▶ **RECORDS TO PROCESS**:
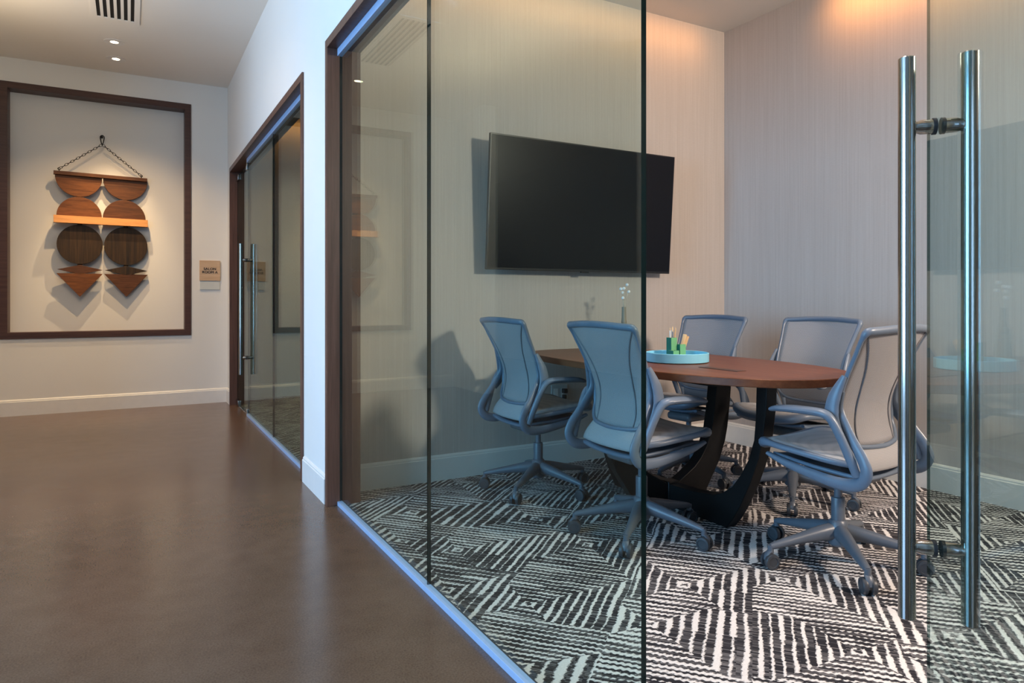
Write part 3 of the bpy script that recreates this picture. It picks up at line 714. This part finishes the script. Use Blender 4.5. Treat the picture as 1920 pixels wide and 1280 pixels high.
for x, y, p in ((-.1, .9, 5), (-.1, 2.5, 22), (-.3, 4.3, 170)):
    spot('corridor_fill', (x, y, CZ-.03), (0, .30 if y > 4 else 0, -1), p, 2.7, 1.0, .35, (1.0, .67, .36))  # unseen spots added as warm fill for the corridor, no fixtures
# lamp standing at the near end of the meeting room
spot('standing_lamp', (3.35, -.6, 2.38), (-.38, 1.0, -.30), 450, 2.2, .7, .20, (1.0, .81, .65))
area('ceiling_fill', (-.95, 4.9, 2.45), (0, 0, 1), .12, 2.4, 26, (1.0, .80, .56))  # bodiless upward fill, added out of view to brighten the corridor ceiling
spot('room_fill', (1.75, 1.35, RZ-.03), (0, 0, -1), 60, 1.1, .8, .12, (1.0, .92, .86))  # added unseen fill that brightens the carpet behind the near glass
spot('room_fill', (2.45, 2.1, RZ-.03), (0, 0, -1), 95, 1.15, .7, .12, (1.0, .88, .78))  # added unseen fill over the table, lifts the far chairs and seats
area('cove_strip', (RX-.30, 1.2, RZ-.02), (.85, 0, -.50), 3.2, .03, 9, WARM, 1.5)
area('cove_strip', (2.45, YT-.28, RZ-.02), (0, .85, -.50), 2.5, .03, 2.2, WARM, 1.5)
area('cove_strip', (RX-.17, 5.8, RZ-.02), (.75, 0, -.66), 3.0, .03, 4, WARM, 1.9)
area('cove_strip', (2.45, 7.7, RZ-.02), (0, .75, -.66), 2.6, .03, 3, WARM, 1.9)
wd = bpy.data.worlds.new('World'); sc.world = wd; wd.use_nodes = True
wd.node_tree.nodes['Background'].inputs[0].default_value = (.55, .75, 1, 1); wd.node_tree.nodes['Background'].inputs[1].default_value = .25

# ------------------------------------------------------------------ camera
cam = bpy.data.cameras.new('camera'); co = bpy.data.objects.new('camera', cam); C.objects.link(co)
cam.sensor_width = 36; cam.lens = 24; cam.shift_y = -77/1920; cam.clip_start = .05
co.location = (0, 0, 1.065); co.rotation_euler = (PI/2, 0, -math.atan(717/1280))
sc.camera = co
sc.view_settings.view_transform = 'Standard'; sc.view_settings.look = 'None'; sc.view_settings.gamma = 1; sc.view_settings.exposure = 0.0
try: sc.view_settings.use_curve_mapping = False
except Exception: pass
cy = sc.cycles
cy.use_denoising = True; cy.max_bounces = 10; cy.transparent_max_bounces = 24; cy.diffuse_bounces = 4; cy.glossy_bounces = 5
cy.sample_clamp_indirect = 6.0; cy.caustics_reflective = False; cy.caustics_refractive = False
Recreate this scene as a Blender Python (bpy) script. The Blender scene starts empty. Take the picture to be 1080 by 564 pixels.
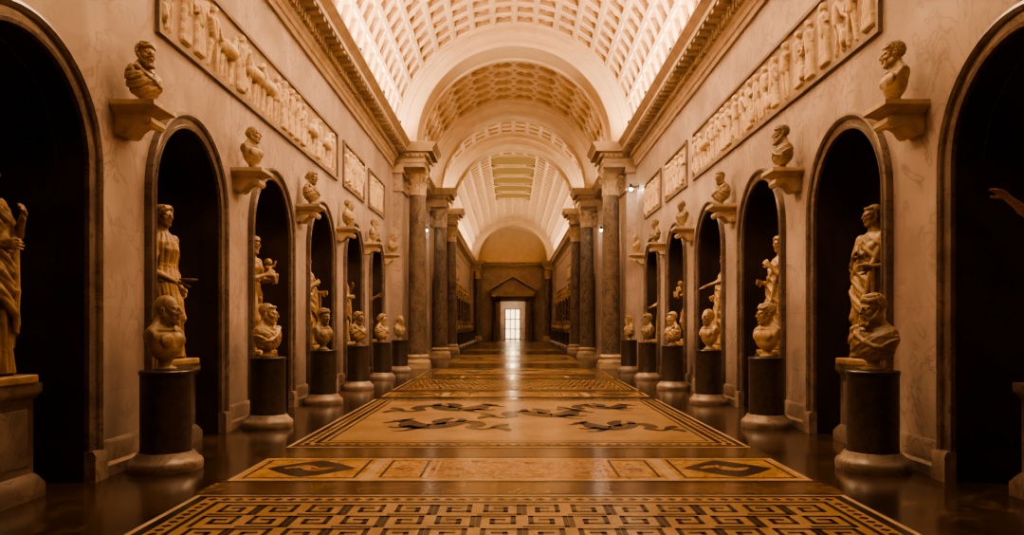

▶ **YOUR OBJECTIVE**: Leave out the pictures and print every line of the data exactly.

▶ **RESULT FOR THIS EXERCISE**:
Write part 3 of the bpy script that recreates this picture. It picks up at line 714. This part finishes the script. Use Blender 4.5. Treat the picture as 1920 pixels wide and 1280 pixels high.
for x, y, p in ((-.1, .9, 5), (-.1, 2.5, 22), (-.3, 4.3, 170)):
    spot('corridor_fill', (x, y, CZ-.03), (0, .30 if y > 4 else 0, -1), p, 2.7, 1.0, .35, (1.0, .67, .36))  # unseen spots added as warm fill for the corridor, no fixtures
# lamp standing at the near end of the meeting room
spot('standing_lamp', (3.35, -.6, 2.38), (-.38, 1.0, -.30), 450, 2.2, .7, .20, (1.0, .81, .65))
area('ceiling_fill', (-.95, 4.9, 2.45), (0, 0, 1), .12, 2.4, 26, (1.0, .80, .56))  # bodiless upward fill, added out of view to brighten the corridor ceiling
spot('room_fill', (1.75, 1.35, RZ-.03), (0, 0, -1), 60, 1.1, .8, .12, (1.0, .92, .86))  # added unseen fill that brightens the carpet behind the near glass
spot('room_fill', (2.45, 2.1, RZ-.03), (0, 0, -1), 95, 1.15, .7, .12, (1.0, .88, .78))  # added unseen fill over the table, lifts the far chairs and seats
area('cove_strip', (RX-.30, 1.2, RZ-.02), (.85, 0, -.50), 3.2, .03, 9, WARM, 1.5)
area('cove_strip', (2.45, YT-.28, RZ-.02), (0, .85, -.50), 2.5, .03, 2.2, WARM, 1.5)
area('cove_strip', (RX-.17, 5.8, RZ-.02), (.75, 0, -.66), 3.0, .03, 4, WARM, 1.9)
area('cove_strip', (2.45, 7.7, RZ-.02), (0, .75, -.66), 2.6, .03, 3, WARM, 1.9)
wd = bpy.data.worlds.new('World'); sc.world = wd; wd.use_nodes = True
wd.node_tree.nodes['Background'].inputs[0].default_value = (.55, .75, 1, 1); wd.node_tree.nodes['Background'].inputs[1].default_value = .25

# ------------------------------------------------------------------ camera
cam = bpy.data.cameras.new('camera'); co = bpy.data.objects.new('camera', cam); C.objects.link(co)
cam.sensor_width = 36; cam.lens = 24; cam.shift_y = -77/1920; cam.clip_start = .05
co.location = (0, 0, 1.065); co.rotation_euler = (PI/2, 0, -math.atan(717/1280))
sc.camera = co
sc.view_settings.view_transform = 'Standard'; sc.view_settings.look = 'None'; sc.view_settings.gamma = 1; sc.view_settings.exposure = 0.0
try: sc.view_settings.use_curve_mapping = False
except Exception: pass
cy = sc.cycles
cy.use_denoising = True; cy.max_bounces = 10; cy.transparent_max_bounces = 24; cy.diffuse_bounces = 4; cy.glossy_bounces = 5
cy.sample_clamp_indirect = 6.0; cy.caustics_reflective = False; cy.caustics_refractive = False
Recreate this scene as a Blender Python (bpy) script. The Blender scene starts empty. Take the picture to be 1080 by 564 pixels.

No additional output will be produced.